Les difficultés rencontrées par les parlementaires de gauche pour faire abroger la réforme des retraites montre que sous la cinquième république, le Parlement ne maîtrise pas entièrement le choix des textes qu'il discute. En théorie,   l’article 39 prévoit que l'initiative de la loi lui appartient  (propositions de loi), concurremment avec le premier ministre (projets de loi). Mais en pratique, les propositions, en particulier celles de l'opposition, ont peu de chances de devenir des lois. Elles se heurtent à une série d'obstacles, notamment parce qu'elles sont soumises à un contrôle de recevabilité auquel le projet de loi échappe. Donc, l'étrange cacophonie subsistant entre les couloirs de du Palais Bourbon autour de la proposition de loi du groupe Liot pour abroger la réforme des retraites montre parfaitement que la Cinquième République est un régime où à l’Assemblée Nationale, un groupe politique opposé à l’exécutif se heurte à une série d'obstacles lorsqu’il veut présenter un projet, notamment parce que ses propositions sont soumises à un contrôle de recevabilité auquel le projet de loi échappe.

© Louis Boyard

Un parlement muselé

© Mathilde Panot


L'autre obstacle fondamental à l'initiative parlementaire réside dans le fait que c'est le gouvernement qui détermine l'essentiel de l'ordre du jour et peut ainsi verrouiller le travail du Parlement, qui ne semble plus maître de l'organisation des discussions législatives. « Lors de l'examen en commission législative, le gouvernement d'Élisabeth Borne est intervenu trop vite via des votes bloqués pour influencer le travail législatif ainsi que le contenu de la loi.

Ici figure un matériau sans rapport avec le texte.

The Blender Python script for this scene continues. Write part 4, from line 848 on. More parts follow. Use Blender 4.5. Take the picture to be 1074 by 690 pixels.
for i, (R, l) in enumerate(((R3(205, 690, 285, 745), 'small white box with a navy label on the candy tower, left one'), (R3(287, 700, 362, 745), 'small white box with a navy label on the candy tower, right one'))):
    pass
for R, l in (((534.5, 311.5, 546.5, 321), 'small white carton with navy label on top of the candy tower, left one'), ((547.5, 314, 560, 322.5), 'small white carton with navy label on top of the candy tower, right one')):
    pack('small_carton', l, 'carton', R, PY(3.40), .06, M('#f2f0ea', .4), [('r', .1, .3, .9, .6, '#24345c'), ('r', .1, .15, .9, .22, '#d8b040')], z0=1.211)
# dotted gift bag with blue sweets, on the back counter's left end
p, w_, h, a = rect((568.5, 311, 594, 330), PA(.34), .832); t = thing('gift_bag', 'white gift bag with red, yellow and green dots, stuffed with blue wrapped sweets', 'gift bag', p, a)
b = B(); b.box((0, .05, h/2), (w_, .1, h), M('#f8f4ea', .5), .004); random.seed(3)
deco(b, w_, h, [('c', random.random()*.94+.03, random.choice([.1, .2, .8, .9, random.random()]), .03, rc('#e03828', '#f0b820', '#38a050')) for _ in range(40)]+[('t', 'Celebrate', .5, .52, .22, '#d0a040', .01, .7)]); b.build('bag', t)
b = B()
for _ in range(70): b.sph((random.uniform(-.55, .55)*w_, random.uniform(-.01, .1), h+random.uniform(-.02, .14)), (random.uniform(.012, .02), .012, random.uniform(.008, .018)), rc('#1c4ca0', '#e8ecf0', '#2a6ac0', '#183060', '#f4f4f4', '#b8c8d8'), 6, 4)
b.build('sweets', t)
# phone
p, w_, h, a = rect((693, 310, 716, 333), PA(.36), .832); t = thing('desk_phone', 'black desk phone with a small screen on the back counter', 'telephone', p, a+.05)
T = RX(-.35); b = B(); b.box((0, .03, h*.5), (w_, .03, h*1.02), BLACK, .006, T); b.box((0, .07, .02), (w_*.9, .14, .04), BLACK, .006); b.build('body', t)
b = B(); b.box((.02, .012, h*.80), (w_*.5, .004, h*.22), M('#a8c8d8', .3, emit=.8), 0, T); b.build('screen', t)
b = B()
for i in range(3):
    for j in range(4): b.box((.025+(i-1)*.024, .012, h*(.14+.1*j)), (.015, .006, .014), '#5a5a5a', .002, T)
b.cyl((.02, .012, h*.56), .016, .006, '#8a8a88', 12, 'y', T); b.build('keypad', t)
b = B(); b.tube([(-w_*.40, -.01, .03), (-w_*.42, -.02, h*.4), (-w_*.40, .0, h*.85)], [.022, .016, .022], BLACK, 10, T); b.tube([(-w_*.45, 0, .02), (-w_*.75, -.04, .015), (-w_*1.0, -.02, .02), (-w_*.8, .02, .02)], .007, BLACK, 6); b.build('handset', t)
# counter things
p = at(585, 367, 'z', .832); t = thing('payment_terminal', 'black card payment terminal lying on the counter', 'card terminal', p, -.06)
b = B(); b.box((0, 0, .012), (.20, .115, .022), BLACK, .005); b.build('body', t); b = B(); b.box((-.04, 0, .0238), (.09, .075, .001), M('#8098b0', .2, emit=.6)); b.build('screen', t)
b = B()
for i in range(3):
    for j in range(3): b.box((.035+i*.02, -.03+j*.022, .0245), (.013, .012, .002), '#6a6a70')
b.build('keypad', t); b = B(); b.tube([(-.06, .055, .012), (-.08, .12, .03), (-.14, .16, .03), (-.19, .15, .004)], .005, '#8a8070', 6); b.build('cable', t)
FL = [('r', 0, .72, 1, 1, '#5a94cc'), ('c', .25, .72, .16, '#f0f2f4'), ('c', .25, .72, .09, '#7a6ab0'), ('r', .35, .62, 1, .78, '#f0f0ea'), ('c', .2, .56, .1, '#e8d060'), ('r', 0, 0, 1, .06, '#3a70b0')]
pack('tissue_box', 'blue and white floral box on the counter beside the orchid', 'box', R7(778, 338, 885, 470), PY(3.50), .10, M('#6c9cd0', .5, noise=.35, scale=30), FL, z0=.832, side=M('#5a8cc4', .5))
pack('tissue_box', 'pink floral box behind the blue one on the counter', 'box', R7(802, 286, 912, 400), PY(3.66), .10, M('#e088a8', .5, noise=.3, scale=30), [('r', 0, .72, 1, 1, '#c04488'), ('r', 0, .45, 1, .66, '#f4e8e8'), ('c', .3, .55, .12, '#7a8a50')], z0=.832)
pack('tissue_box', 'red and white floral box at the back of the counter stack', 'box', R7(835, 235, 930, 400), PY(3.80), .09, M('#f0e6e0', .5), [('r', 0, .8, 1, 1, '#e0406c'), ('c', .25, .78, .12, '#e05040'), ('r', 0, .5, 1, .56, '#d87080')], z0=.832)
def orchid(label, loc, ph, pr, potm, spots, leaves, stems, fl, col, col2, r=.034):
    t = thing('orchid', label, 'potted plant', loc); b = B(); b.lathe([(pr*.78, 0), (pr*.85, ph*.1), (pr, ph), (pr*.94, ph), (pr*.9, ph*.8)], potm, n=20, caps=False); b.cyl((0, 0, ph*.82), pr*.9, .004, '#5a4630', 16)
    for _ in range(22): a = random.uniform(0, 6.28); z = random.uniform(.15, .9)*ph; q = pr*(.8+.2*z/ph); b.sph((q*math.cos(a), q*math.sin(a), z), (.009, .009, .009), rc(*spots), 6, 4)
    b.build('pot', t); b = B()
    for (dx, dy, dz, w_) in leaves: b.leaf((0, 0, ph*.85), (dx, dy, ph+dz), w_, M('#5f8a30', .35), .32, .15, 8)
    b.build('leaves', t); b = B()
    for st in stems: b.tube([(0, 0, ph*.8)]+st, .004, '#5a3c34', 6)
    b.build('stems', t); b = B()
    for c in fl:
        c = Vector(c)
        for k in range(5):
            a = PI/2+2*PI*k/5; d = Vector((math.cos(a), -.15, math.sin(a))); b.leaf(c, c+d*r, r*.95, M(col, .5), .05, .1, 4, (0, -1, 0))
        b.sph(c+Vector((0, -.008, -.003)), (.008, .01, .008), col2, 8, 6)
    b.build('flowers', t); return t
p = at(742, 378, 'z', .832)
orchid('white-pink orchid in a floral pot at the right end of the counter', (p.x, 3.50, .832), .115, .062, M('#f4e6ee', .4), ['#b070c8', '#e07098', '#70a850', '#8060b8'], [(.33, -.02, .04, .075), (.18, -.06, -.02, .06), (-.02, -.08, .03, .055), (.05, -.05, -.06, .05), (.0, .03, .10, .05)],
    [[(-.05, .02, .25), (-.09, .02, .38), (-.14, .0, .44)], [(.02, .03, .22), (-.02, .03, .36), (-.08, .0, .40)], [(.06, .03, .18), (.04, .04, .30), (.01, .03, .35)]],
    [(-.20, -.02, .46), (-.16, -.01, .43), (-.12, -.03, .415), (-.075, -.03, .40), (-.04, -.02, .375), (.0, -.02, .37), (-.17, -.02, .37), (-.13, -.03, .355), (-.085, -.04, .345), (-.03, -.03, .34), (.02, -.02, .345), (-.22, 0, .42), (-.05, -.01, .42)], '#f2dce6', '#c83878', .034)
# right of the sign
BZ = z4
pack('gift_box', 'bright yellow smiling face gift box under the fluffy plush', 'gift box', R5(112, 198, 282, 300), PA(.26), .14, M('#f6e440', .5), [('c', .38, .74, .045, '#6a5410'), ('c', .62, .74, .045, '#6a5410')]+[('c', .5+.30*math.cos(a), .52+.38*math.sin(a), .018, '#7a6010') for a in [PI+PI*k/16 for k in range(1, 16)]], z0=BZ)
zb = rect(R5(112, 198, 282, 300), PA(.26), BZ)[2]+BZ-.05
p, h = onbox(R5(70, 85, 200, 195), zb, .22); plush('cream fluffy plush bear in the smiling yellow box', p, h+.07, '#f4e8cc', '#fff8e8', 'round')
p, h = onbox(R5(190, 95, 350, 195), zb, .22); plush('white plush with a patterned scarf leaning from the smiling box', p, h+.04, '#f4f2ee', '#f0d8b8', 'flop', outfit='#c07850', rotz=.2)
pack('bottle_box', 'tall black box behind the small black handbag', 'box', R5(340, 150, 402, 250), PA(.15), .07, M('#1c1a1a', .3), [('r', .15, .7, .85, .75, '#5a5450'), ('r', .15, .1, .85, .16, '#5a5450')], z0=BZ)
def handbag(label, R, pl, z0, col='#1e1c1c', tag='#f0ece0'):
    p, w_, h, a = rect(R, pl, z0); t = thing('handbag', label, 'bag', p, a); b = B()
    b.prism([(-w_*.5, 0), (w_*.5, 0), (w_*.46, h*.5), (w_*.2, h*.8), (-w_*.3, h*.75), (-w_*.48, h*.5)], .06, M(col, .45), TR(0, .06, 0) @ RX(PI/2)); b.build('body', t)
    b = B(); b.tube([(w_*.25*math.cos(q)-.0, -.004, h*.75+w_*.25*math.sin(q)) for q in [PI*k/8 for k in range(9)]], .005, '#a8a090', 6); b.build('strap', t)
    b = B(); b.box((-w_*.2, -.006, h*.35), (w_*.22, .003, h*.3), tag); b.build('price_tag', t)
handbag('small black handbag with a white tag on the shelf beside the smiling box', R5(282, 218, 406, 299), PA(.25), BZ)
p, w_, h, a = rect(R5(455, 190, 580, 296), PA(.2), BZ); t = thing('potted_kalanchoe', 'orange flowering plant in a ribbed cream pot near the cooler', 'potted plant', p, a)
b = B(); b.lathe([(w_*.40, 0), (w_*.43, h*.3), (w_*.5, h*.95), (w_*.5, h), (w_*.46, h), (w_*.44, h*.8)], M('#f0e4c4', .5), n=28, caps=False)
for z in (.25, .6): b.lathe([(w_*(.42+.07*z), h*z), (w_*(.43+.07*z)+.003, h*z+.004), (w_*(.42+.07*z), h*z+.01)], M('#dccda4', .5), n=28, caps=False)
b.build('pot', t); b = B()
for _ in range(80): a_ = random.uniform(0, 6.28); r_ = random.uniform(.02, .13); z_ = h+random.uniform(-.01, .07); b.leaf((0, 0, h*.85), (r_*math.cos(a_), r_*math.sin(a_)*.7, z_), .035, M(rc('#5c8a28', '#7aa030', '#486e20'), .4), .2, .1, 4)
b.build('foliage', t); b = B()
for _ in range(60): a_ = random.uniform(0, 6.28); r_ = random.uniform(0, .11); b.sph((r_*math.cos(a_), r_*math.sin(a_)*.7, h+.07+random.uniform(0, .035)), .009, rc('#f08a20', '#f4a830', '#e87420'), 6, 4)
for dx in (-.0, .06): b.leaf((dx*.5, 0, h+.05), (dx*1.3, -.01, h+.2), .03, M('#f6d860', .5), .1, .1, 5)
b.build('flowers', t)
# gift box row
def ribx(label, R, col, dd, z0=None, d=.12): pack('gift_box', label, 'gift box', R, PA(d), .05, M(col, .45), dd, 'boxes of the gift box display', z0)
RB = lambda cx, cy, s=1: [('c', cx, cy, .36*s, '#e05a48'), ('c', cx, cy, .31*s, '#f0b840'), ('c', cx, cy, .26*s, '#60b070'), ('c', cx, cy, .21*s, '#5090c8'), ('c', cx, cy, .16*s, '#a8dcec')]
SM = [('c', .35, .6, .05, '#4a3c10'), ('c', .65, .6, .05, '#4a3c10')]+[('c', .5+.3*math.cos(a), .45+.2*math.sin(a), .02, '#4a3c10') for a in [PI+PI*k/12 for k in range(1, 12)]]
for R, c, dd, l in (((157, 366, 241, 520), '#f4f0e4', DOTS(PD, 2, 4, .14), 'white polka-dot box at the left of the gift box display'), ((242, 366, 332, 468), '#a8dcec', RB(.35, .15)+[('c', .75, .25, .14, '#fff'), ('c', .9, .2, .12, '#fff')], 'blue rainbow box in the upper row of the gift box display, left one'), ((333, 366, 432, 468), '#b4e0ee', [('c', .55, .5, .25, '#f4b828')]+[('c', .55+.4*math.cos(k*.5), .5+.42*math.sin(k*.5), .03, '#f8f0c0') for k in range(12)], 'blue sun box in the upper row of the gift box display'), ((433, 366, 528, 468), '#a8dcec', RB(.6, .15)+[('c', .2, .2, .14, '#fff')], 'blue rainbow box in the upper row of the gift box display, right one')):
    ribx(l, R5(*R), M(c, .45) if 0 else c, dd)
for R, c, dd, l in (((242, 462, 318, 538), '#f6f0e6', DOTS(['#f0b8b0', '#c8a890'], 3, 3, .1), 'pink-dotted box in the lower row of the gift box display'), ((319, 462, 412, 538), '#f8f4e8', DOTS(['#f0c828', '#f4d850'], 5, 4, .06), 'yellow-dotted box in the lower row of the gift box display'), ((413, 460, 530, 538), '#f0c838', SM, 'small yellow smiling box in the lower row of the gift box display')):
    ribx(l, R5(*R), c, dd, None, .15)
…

Par conséquent, le gouvernement a rapidement orienté le vote du texte en écartant les amendements auxquels il n'est pas favorable et en demandant à l'assemblée concernée de se prononcer par un seul vote. » Le professeur de droit public conteste également la manière dont Élisabeth Borne a utilisé l'article 45 : « En demandant la réunion d'une commission mixte paritaire, après deux lectures dans chaque assemblée, le gouvernement n'a pas laissé suffisamment de marge de manœuvre au Parlement, d'autant plus qu'il a régulièrement recours à l'article 49-3 devant cette chambre. » Karine Lebon tient un discours similaire, tout en ajoutant que les groupes politiques n'ont pas suffisamment de pouvoir à l'Assemblée : « Chaque groupe dispose d'une journée par an d'initiative parlementaire, puis d'une semaine par mois. Aujourd'hui, il est indéniable que lors des semaines à l'Assemblée nationale, ce sont les semaines de la majorité relative où le gouvernement impose ses choix même si nous ne sommes pas d'accord ».